Last night I had a dream about extremely large vicious snakes trying to get me. I noted that I wasn't able to do my review last night. I'm to the point of being resigned to not being able to do a review every night without fail because of the kids. It can't be God's will that I have to do it at the cost of lost sleep and inability to focus. That just leads to a more stressful life and more irritability and discontent.
However, the fact that I routinely have these dreams shows me the direct and immediate cause and effect in my spiritual life. Perhaps the message here is that I have to accept not being able to do it every night but I must night rationalize not doing it when I can. It is a matter of spiritual life and death.

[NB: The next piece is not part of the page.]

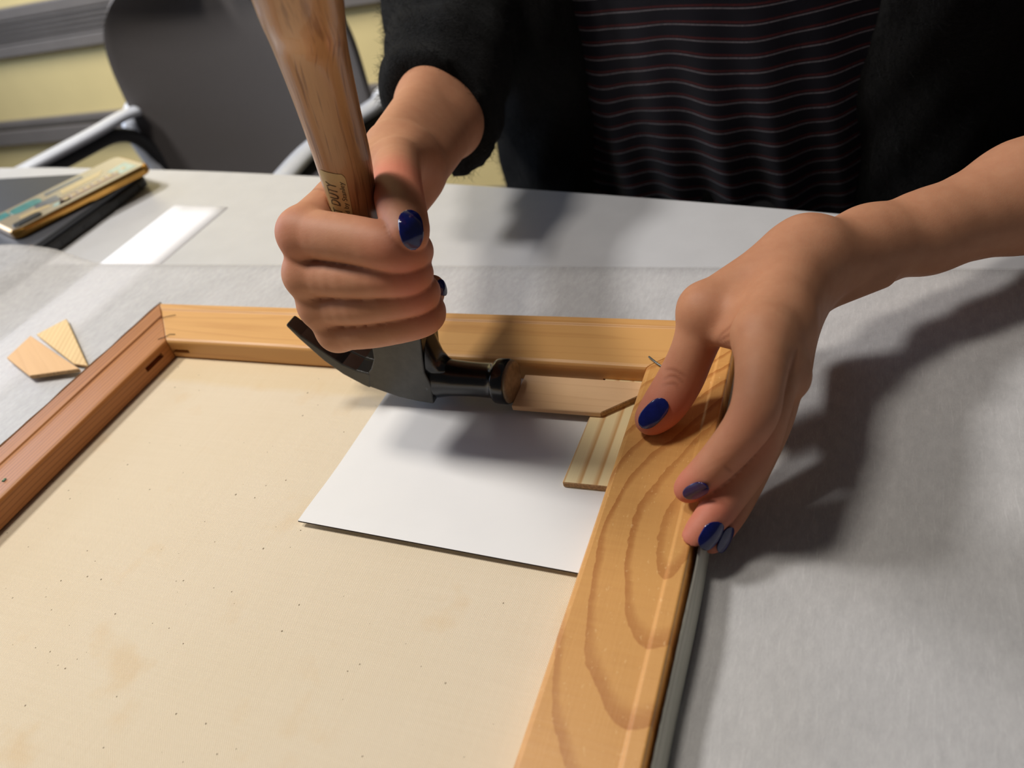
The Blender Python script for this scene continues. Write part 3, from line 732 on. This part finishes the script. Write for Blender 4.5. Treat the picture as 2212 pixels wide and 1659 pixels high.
# the handle occupies its own space
hc = np.array([f[0] for f in hframes[:60]]); 
def carve_handle(f):
    lo, hi = hc.min(0)-.02, hc.max(0)+.02; r = f.sl(lo, hi); X, Y, Z = f.pts(r)
    zs = np.array([h[0].z for h in hframes]); od = np.argsort(zs)
    cx = np.interp(Z, zs[od], np.array([h[0].x for h in hframes])[od]); cy = np.interp(Z, zs[od], np.array([h[0].y for h in hframes])[od])
    ra = np.interp(Z, zs[od], np.array([h[3] for h in hframes])[od]); rb = np.interp(Z, zs[od], np.array([h[4] for h in hframes])[od])
    q = (np.sqrt(((X-cx)/ra)**2+((Y-cy)/rb)**2)-1)*np.minimum(ra, rb) - .0002
    f.cut(q, r, .0015)
carve_handle(RH)
RV, RQ = RH.mesh()
# ---- left hand pinching the corner of the frame
LH = Field((-.098, .155, -.017), (.165, .455, .100), .00105)
LH.chain([(-0.0117, 0.3221, 0.0440), (0.0117, 0.3518, 0.0360), (0.0363, 0.3701, 0.0320), (0.0803, 0.4031, 0.0320), (0.1507, 0.4210, 0.0450)], [.0185, .0176, .0186, .0262, .034], .010)
LH.cone((-0.0180, 0.3196, 0.0480), (-0.0268, 0.2529, 0.0560), .0155, .0116, .010)
LH.cone((-0.0191, 0.3212, 0.0400), (-0.0225, 0.2477, 0.0480), .0145, .0110, .010)
LH.cone((-0.0201, 0.3208, 0.0320), (-0.0211, 0.2563, 0.0350), .0135, .0104, .010)
LH.cone((-0.0208, 0.3206, 0.0260), (-0.0220, 0.2684, 0.0210), .0130, .0098, .010)
LH.cone((-0.0148, 0.3219, 0.0500), (-0.0536, 0.2839, 0.0450), .0165, .0120, .010)
LH.cone((-0.0432, 0.2803, 0.0450), (-0.0211, 0.2680, 0.0500), .0100, .0110, .008)
LH.cone((-0.0460, 0.2714, 0.0410), (-0.0286, 0.2608, 0.0480), .0055, .0075, .005)
LH.cone((-0.0094, 0.3193, 0.0280), (0.0163, 0.3370, 0.0300), .0075, .0075, .003)
LH.cone((-0.0247, 0.3195, 0.0240), (-0.0212, 0.2768, 0.0180), .0120, .0112, .006)
LH.ball((-0.0545, 0.2818, 0.0455), .0126, .004); LH.ball((-0.0268, 0.2529, 0.0560), .0112, .005); LH.ball((-0.0192, 0.2470, 0.0400), .0112, .004)
G = LH.like()
lf = [([(-0.0268, 0.2529, 0.0560), (-0.0258, 0.2274, 0.0520), (-0.0280, 0.2164, 0.0430), (-0.0413, 0.2111, 0.0225), (-0.0521, 0.2098, 0.0085)], [.0112, .0086, .0083, .0071, .0058]),
      ([(-0.0225, 0.2477, 0.0480), (-0.0231, 0.2290, 0.0390), (-0.0278, 0.2188, 0.0220), (-0.0378, 0.2067, 0.0065), (-0.0468, 0.1926, -0.0010)], [.0104, .0082, .0079, .0069, .0056]),
      ([(-0.0211, 0.2563, 0.0350), (-0.0217, 0.2407, 0.0260), (-0.0263, 0.2292, 0.0150), (-0.0344, 0.2125, -0.0010), (-0.0416, 0.1962, -0.0055)], [.0098, .0078, .0074, .0065, .0053]),
      ([(-0.0220, 0.2684, 0.0210), (-0.0218, 0.2577, 0.0130), (-0.0245, 0.2470, 0.0050), (-0.0329, 0.2279, -0.0050), (-0.0375, 0.2143, -0.0080)], [.0092, .0072, .0066, .0058, .0048])]
for pts, rad in lf: G.union(finger(LH, pts, rad), .0003)
lt = finger(LH, [(-0.0540, 0.2839, 0.0450), (-0.0589, 0.2741, 0.0310), (-0.0649, 0.2656, 0.0180), (-0.0711, 0.2552, 0.0108), (-0.0762, 0.2492, 0.0072)], [.0116, .0094, .0097, .0091, .0066])
G.union(lt, .0003); LH.union(G, .0030)
r = tuple(slice(None) for _ in range(3)); X, Y, Z = LH.pts(r)
LH.cut(np.maximum(X-(FX1+.0003), Z-.0002)+0*Y, None, .0008)                 # resting on the bar
LH.cut(np.maximum(np.maximum(X-(FX1+.0052), -(X-FX1)), Z-.0002)+0*Y, None, .0008)
LH.cut(Z-(T+.004)+0*X+0*Y, None, .0006)                                     # above the sheet
LV, LQ = LH.mesh()
RV = relax(RV, RQ, 1, .45); LV = relax(LV, LQ, 1, .45)
# ---- arms, trunk, neck, head and legs (under the clothes or above the frame)
BD = Field((-.46, .36, FLOOR+.02), (.36, .92, .80), .0075)
EL, SL = (-0.2870, 0.5698, 0.0885), (-.275, .700, .36)
BD.chain([(-0.2460, 0.4452, 0.0790), EL, SL], [.022, .036, .050], .02)
ER, SR = (.190, .470, .085), (.105, .700, .36)
BD.chain([(.13, .417, .042), ER, SR], [.030, .037, .050], .02)
BD.chain([(-.085, .72, .36), (-.085, .71, .10), (-.085, .71, -.16)], [.10, .085, .10], .05)
BD.cone((-.20, .70, .35), (.03, .70, .35), .075, .075, .05)
BD.chain([(-.085, .695, .40), (-.085, .68, .50)], [.055, .050], .03)
BD.ball((-.085, .655, .600), .092, .02, (.84, 1.0, 1.22)); BD.ball((-.085, .575, .555), .035, .03)
BD.ball((-.085, .562, .590), .013, .012, (1, 1, 1.5)); BD.ball((-.160, .66, .595), .018, .008, (.5, 1, 1.6)); BD.ball((-.010, .66, .595), .018, .008, (.5, 1, 1.6))
for sx in (-.115, -.055): BD.ball((sx, .578, .615), .012, .006)
BD.ball((-.085, .571, .538), .012, .006, (1.8, .8, .5))
for sx in (-.175, .005): BD.chain([(sx, .70, -.16), (sx, .69, -.45), (sx, .70, FLOOR+.06), (sx, .62, FLOOR+.05)], [.085, .058, .038, .030], .03)
BV, BQ = BD.mesh(); BV = relax(BV, BQ, 3)
V = np.concatenate([RV, LV, BV]); Q = np.concatenate([RQ, LQ+len(RV), BQ+len(RV)+len(LV)])
pm = np_mesh(V, Q)
# skin tone attribute: red = rosy, green = fold and painted cleft shade
rosy = [((-0.0512, 0.2096, 0.0100), .011, 1.1), ((-0.0455, 0.1897, 0.0040), .011, 1.1), ((-0.0400, 0.1928, 0.0000), .009, .8), ((-0.0721, 0.2532, 0.0120), .013, .9), ((-0.0672, 0.2428, 0.0080), .008, .6), ((-0.0243, 0.2115, 0.0300), .010, .35), ((-0.0258, 0.2063, 0.0500), .012, .2),
        ((-0.1812, 0.2693, 0.1110), .013, .55), ((-0.1920, 0.2826, 0.1131), .011, 1.0), ((-0.1711, 0.2345, 0.1019), .011, .45), ((-0.1680, 0.2368, 0.0913), .010, .45), ((-0.1679, 0.2381, 0.0797), .009, .4), ((-0.1690, 0.2396, 0.0675), .009, .35), ((-0.2293, 0.2457, 0.1069), .010, .4), ((-0.0437, 0.2810, 0.0304), .010, .4)]  # the strongest thumb spot is red to counter the tint of shade there
fold = [[(-0.0701, 0.2625, 0.0270), (-0.0654, 0.2608, 0.0280), (-0.0598, 0.2577, 0.0270)], [(-0.0704, 0.2579, 0.0260), (-0.0656, 0.2581, 0.0270), (-0.0596, 0.2531, 0.0270)], [(-0.0703, 0.2550, 0.0250), (-0.0654, 0.2537, 0.0270), (-0.0614, 0.2516, 0.0260)],
        [(-0.0473, 0.2654, 0.0400), (-0.0445, 0.2649, 0.0460), (-0.0413, 0.2643, 0.0500), (-0.0386, 0.2649, 0.0540)], [(-0.0452, 0.2659, 0.0420), (-0.0400, 0.2606, 0.0500)], [(-0.0437, 0.2637, 0.0420), (-0.0363, 0.2514, 0.0520)],
        [(-0.0359, 0.2057, 0.0300), (-0.0339, 0.2059, 0.0260)], [(-0.2353, 0.2774, 0.1132), (-0.2275, 0.2737, 0.1125), (-0.2205, 0.2718, 0.1109)]]
tone = np.zeros((len(V), 4), np.float32); tone[:, 3] = 1; nh = len(RV)+len(LV)
for c, rr, a in rosy: tone[:nh, 0] += a*np.exp(-((V[:nh]-np.array(c))**2).sum(1)/(2*rr*rr))
tone[:, 0] = np.clip(tone[:, 0], 0, 1)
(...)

Yesterday we had baseball practice at a gym and I saw a poster of a "life skills" wheel. It had some skills like these:
Health Skills; eating right, exercise, healthy habits (like sleep), no drugs
Social/Interpersonal Skills, conflict resolution, refusal skills, boundaries
Professional/Career Skills
Community Skills
Giving Skills
Financial Skills; budgeting, Consumer Skills; Delayed Gratification
Academic Skills
Homekeeping Skills
Decision Making Skills
It was a wheel with each skill being like a large spoke. The middle was an empty hole. I thought that God should be at the middle of the wheel. But them I thought that decision making should be at the middle because it is the most important and it applies to all. I thought that then one could say that there is a power behind the decision making. That can be self, society, or God.
I looked for this online today. I saw many types of wheels like this. sometimes they had some morals or principles at the center. Sometimes they had a vagary or platitude.
I thought that the "life balance" wheel was mot interesting. I like it from the approach of trying to keep a balance but going with the organic flow of life rather than trying to "pre-manage" or schedule a balance.
Today there was a lot to write about today but unfortunately I don't have time for it all.
There was a big deal today with our finances. My wife and I sat down a did a budget this afternoon. We had a major disagreement and an argument. We both got extremely angry and we had to step back and recover. But we did and we kept communicating. We both got over it and both had to concede positions we felt very strongly about.
We both agreed to look at the great fact that we actually did get throught the budget and that it was a great accomplishment for us.
In the evening we received an unexpected financial gift from my Dad. I think it was a gift from God.